Raw data:
——————————
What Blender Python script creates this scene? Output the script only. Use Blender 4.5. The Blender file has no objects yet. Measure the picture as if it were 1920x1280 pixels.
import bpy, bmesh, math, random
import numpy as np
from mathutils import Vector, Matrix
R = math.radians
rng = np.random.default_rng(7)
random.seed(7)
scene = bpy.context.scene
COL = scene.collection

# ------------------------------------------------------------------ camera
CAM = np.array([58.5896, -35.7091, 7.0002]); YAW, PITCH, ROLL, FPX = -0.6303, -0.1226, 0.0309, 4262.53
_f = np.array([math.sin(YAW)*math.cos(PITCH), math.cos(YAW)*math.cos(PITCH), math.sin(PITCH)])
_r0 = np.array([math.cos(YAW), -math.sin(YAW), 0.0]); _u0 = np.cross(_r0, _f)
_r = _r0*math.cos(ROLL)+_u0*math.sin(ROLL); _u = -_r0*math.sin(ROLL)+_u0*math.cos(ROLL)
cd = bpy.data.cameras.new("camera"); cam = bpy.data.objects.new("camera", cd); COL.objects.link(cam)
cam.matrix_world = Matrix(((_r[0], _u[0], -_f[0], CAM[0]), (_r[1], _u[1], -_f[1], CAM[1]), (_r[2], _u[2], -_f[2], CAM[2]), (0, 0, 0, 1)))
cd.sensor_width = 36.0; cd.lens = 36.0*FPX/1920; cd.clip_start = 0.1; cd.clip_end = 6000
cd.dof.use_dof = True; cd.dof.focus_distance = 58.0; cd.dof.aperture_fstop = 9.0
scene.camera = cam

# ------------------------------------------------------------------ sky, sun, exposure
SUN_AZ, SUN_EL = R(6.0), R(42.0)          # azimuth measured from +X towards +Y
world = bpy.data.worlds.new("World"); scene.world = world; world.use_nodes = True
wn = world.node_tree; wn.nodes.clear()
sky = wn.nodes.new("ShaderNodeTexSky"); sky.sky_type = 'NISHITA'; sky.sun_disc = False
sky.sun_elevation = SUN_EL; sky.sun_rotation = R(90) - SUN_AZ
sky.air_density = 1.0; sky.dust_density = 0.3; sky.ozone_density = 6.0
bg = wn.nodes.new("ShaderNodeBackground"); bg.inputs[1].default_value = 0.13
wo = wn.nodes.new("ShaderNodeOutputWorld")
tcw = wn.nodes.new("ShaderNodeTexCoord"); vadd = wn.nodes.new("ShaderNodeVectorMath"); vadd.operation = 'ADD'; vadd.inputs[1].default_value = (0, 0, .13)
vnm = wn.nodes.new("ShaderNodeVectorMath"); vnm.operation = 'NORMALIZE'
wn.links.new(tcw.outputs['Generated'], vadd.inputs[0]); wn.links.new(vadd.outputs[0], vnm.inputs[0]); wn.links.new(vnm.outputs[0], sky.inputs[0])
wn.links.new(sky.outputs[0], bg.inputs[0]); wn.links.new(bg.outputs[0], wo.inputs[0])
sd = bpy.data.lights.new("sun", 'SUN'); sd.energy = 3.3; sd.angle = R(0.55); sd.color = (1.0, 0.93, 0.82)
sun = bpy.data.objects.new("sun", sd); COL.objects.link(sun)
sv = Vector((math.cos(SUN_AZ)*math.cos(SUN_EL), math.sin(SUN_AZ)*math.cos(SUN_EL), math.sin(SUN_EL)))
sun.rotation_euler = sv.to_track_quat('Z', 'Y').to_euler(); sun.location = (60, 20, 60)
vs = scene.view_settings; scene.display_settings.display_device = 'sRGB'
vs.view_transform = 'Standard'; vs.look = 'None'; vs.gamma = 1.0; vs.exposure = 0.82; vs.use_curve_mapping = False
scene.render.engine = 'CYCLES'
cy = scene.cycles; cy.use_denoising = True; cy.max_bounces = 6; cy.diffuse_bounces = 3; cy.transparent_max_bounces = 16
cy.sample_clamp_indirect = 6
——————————
Written problem: Using the material above, quote the first line and each line after it, stopping at and including the line that holds "COL = scene.collection".

Solution for this exercise:
What Blender Python script creates this scene? Output the script only. Use Blender 4.5. The Blender file has no objects yet. Measure the picture as if it were 1920x1280 pixels.
import bpy, bmesh, math, random
import numpy as np
from mathutils import Vector, Matrix
R = math.radians
rng = np.random.default_rng(7)
random.seed(7)
scene = bpy.context.scene
COL = scene.collection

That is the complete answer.